The recipe: Jambalaya in the Artic.

It was really challenging to find many of the ingredients for this recipe in Berlevåg but I managed with a little imagination. For the shrimp I used the local kreps or spiney lobster but now when I make this recipe I use northern shrimp whole. The shell on shrimp add an extra flavor. With regard to the chicken I used chicken breast but I think meat on the bone adds a lot more savory flavor to the entire dish.

Ingredients (serves 4)

A handful of local shrimp unpeeled (I avoid imported shrimp for this recipe I used northern Shrimp)

4 chicken thighs on the bone

2 tablespoons of butter

1 medium onion chopped

1 chopped green bell pepper

2 to 3 stocks of celery chopped

2 to 4 whole garlic cloves

1/2 cup chopped tomatoes

3 bay leaves

A couple of slices of bacon chopped

1 teaspoon hot sauce (optional)

3/4 cup rice

3 cups chicken stock

2 to 3 Andouille sausage, sliced (or any spicy sausage)

Salt and pepper


2 1/2 tablespoons paprika

2 tablespoons salt

1 tablespoon black pepper

1 tablespoon cayenne pepper

1 tablespoon dried oregano

1 tablespoon dried thyme


In a large pot melt the butter and add the bacon.
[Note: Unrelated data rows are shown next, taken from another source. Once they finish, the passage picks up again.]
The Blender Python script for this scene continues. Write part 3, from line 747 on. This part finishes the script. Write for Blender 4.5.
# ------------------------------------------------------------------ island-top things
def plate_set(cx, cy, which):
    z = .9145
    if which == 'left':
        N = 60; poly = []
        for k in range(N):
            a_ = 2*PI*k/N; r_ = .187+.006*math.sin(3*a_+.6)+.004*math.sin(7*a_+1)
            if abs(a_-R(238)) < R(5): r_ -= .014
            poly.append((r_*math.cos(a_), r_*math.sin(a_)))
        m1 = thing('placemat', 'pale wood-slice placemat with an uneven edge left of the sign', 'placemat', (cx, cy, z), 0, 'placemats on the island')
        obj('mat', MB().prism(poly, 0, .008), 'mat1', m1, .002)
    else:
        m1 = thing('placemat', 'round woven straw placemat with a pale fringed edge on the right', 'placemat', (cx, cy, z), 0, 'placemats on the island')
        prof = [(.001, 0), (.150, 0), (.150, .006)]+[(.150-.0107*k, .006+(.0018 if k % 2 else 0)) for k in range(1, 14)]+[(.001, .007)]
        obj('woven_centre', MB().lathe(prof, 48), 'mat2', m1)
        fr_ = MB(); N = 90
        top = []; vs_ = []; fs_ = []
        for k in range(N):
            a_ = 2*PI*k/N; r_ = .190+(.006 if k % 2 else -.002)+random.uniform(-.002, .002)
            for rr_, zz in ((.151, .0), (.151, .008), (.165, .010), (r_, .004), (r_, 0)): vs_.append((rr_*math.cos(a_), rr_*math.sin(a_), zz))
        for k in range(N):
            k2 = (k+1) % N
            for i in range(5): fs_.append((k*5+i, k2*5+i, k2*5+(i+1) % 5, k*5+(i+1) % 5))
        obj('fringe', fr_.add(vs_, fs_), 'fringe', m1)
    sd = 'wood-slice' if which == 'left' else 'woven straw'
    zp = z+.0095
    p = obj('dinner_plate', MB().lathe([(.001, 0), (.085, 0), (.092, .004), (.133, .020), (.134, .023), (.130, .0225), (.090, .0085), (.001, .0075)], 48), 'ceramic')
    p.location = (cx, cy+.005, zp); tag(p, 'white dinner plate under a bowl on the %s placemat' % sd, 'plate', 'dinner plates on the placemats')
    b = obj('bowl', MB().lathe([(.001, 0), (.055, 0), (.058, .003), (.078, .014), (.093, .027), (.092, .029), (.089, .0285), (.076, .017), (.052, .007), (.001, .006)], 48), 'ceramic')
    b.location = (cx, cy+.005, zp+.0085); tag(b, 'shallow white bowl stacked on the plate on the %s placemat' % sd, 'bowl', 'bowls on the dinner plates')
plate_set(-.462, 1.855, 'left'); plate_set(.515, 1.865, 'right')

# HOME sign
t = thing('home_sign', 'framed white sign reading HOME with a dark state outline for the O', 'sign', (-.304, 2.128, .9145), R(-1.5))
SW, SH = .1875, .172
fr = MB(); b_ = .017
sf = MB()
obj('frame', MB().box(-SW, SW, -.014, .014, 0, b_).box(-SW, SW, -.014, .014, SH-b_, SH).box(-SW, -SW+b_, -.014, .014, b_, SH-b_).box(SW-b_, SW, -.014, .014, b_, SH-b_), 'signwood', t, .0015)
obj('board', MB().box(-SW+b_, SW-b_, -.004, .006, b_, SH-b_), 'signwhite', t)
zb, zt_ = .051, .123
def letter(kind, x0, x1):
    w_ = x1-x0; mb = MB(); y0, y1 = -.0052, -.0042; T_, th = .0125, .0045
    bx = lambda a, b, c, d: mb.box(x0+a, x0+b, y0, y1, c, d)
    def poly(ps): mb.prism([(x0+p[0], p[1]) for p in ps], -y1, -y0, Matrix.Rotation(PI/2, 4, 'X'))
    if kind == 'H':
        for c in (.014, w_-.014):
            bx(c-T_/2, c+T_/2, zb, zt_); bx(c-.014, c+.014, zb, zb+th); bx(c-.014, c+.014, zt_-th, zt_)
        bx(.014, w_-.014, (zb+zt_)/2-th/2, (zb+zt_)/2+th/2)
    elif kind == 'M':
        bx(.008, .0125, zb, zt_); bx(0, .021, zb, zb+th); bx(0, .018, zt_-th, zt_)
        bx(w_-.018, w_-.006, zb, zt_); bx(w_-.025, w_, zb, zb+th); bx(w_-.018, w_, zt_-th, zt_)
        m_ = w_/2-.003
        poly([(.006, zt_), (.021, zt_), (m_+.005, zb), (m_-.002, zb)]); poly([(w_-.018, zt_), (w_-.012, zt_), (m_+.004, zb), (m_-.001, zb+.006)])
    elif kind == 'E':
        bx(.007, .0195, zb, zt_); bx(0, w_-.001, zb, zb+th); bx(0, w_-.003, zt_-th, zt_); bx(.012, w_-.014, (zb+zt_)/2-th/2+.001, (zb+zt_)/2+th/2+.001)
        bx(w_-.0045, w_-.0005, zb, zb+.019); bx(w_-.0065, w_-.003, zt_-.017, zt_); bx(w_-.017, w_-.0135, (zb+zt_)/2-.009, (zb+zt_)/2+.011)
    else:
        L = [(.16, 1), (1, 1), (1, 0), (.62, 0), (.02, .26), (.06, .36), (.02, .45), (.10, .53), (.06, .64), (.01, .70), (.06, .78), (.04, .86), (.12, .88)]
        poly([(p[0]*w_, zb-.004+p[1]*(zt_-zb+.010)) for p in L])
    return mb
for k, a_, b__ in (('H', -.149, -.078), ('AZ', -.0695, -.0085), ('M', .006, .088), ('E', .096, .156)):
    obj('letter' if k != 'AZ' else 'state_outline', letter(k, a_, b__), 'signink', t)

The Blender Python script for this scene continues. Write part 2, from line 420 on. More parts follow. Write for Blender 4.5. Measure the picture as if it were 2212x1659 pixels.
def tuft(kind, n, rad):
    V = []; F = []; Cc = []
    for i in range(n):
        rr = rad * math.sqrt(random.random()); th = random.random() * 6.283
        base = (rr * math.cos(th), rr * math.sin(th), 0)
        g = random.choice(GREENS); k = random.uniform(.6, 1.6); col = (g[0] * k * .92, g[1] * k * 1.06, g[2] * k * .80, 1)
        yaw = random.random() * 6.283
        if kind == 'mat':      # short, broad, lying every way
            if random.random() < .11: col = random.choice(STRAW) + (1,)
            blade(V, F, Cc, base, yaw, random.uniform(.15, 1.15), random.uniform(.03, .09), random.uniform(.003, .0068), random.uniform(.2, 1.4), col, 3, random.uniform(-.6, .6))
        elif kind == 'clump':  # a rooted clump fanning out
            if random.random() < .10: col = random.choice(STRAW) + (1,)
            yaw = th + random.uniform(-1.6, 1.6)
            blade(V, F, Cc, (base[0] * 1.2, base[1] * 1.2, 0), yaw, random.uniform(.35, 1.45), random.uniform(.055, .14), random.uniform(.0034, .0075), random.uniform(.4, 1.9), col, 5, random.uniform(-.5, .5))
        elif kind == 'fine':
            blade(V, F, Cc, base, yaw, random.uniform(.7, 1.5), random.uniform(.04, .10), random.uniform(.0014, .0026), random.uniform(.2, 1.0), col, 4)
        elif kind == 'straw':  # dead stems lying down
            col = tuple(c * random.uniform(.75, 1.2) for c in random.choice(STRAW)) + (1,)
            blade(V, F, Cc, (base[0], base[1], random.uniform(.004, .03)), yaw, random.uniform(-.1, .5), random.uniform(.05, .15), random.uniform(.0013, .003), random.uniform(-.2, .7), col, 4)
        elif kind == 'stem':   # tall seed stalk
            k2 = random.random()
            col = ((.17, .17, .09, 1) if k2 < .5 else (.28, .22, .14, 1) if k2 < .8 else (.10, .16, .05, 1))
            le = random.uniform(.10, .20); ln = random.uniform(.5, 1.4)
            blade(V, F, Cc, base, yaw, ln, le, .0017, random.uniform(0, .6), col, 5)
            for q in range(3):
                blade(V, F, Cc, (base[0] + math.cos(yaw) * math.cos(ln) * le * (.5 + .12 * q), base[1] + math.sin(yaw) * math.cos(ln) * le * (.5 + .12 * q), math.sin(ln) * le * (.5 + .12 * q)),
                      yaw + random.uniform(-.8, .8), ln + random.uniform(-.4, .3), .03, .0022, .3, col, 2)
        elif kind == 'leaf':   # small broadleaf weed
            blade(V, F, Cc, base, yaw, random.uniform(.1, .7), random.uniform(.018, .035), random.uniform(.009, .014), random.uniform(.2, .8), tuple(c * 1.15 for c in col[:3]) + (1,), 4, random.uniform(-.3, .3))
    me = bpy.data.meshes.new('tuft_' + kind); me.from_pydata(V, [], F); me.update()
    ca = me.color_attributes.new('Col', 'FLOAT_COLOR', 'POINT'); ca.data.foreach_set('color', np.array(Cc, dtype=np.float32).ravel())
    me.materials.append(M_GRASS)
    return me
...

Fry until crispy and then remove. Add chicken and brown on both sides then remove. Next add sausage and brown then remove. Then add the onion, pepper and celery, sauté for 3 minutes. Next add in garlic cloves, tomatoes, bay leaves, hot sauce, and seasoning. At this point the meat should be added for 10 minutes or until chicken is cooked all the way through. Then add the rice and broth. Let it come to a boil and then reduce heat to low. Cook until rice is tender, stirring occasionally, for about 15 minutes. When rice is done add shrimp and stir in. Cook for a few minutes or until shrimp is done and adjust the seasoning to your liking.